27 gennaio, Giorno della Memoria

(Foto: Ron Porter, Pixabay)

Il termine “genocidio” è stato coniato dall’intellettuale ebreo polacco Raphael Lemkin, di cui ricordiamo questo passaggio: “La nostra intera eredità culturale è il prodotto del contributo di tutti i popoli. Qualcosa che possiamo comprendere al meglio quando ci rendiamo conto di quanto più povera sarebbe la nostra cultura se i maldefiniti popoli inferiori sottomessi dalla Germania, come per esempio gli Ebrei, non avessero avuto il permesso di creare la Bibbia o di far nascere Einstein, Spinoza; se ai Polacchi non fosse stata data la possibilità di donare al Mondo Copernico, Chopin, Curie; ai Cechi Hus, Dvořák; ai Greci Platone o Socrate; ai Russi, Tolstoj o Šostakovič”.
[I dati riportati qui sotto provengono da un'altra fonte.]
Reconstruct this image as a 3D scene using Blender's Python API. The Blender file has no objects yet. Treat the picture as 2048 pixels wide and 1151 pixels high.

Il ricordo della Shoah impegna ogni persona a riflettere sulle origini e sulle devastanti conseguenze di ideologie aberranti che cancellarono secoli di civiltà, facendo precipitare l’Europa e il mondo in una delle pagine più tristi della storia dell’umanità.

Ciò che un Paese non può e non deve perdere è la memoria, che si alimenta non solo con cerimonie commemorative, ma soprattutto attraverso lo studio di quello che è successo nell’Olocausto, affinché i valori di tolleranza, di eguaglianza e di confronto civile possano realmente radicarsi nel pensiero della nostra comunità.

Ora forse più che mai, a fronte di un preoccupante riaffiorare di ideologie violente e diffusi populismi, spetta alle Istituzioni e all’Università in primis, da sempre culla del libero confronto e dello sviluppo del pensiero positivo, ergersi a baluardo di civiltà, tolleranza e dialogo contro ogni forma di barbarie e di intolleranza.